As far back as 1975, young Dutch Ivar Jenten went to India to take part in the ‘Auroville’ project, a universal city-in-the-make where occidental and oriental thought & way of living could be combined together. Auroville is located in Tamil Nadu, southern India, a few kilometres inland from the Coromandel Coast and some 10 km north of Pondicherry Town. The purpose of Auroville is to realise human unity in diversity.
Ivar came to Auroville because of Sri Aurobindo – Ivar stayed because of the Tamils and Sri Aurobindo. ‘While nobody is perfect”, he says, “Tamil people have by nature something in their psyche that I have hardly been able to glimpse in myself…., so what I cannot glean from reading and meditation, I hope to learn by being and living with them.”
As socially engaged person, Ivar soon became aware of the severe difficulties of the socially marginalised Dalit communities surrounding Auroville and began to reach out to them. With simple methods and means, he started various evening schools in the colonies and, in 1979, founded the first day school, ‘Isai Ambalam’, for the local kids. The school functions till this day and is since 1987 officially taken up in Auroville’s educational curriculum.
By working in the evening schools, Ivar was directly confronted with unemployment, the abuse of alcohol, overcrowded families, suppression of women, altogether not an easy way of living. He quietly and persistently started setting up several empowerment projects for women, enabling them to get their own salaries. From 1977 up till 1982, with the help of other Aurovilians and organisations, he developed 12 night schools for the children in the villages and colonies around Auroville, many of which in one way or the other are still functioning. Needless to say, quite a number of the youngsters benefitting from them are currently confident residents of Auroville.

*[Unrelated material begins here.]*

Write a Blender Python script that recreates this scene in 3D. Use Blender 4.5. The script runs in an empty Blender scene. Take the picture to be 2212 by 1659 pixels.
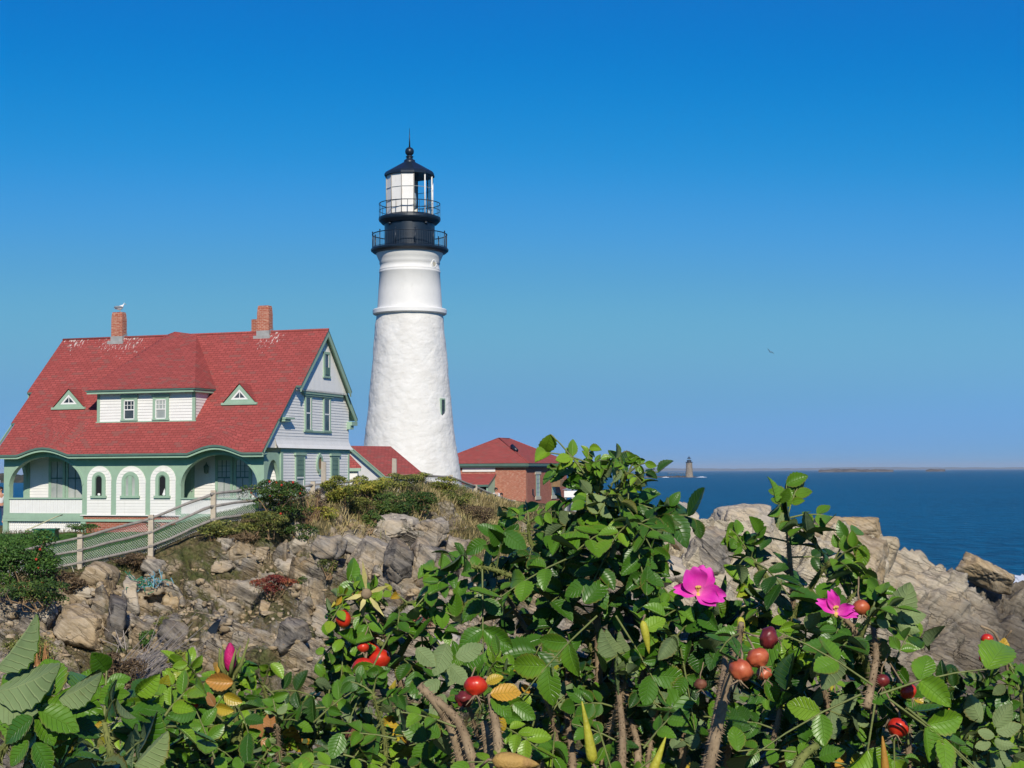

Due to family circumstances in The Netherlands, Ivar had to leave Auroville in 1990. However, he never forgot his projects which continued functioning by trusted friends. One of them was Ms Brigitte Vink, a young and energetic Dutch woman, with the help of whom he founded after his return in 2003 the Isai Ma(i)yam Trust in Pondicherry, 10 kms south of Auroville. Isai Ma(i)yam means ‘centre of music’ and it includes a well running school for differently-abled children, an art school, a boys & girls home as well as various village projects.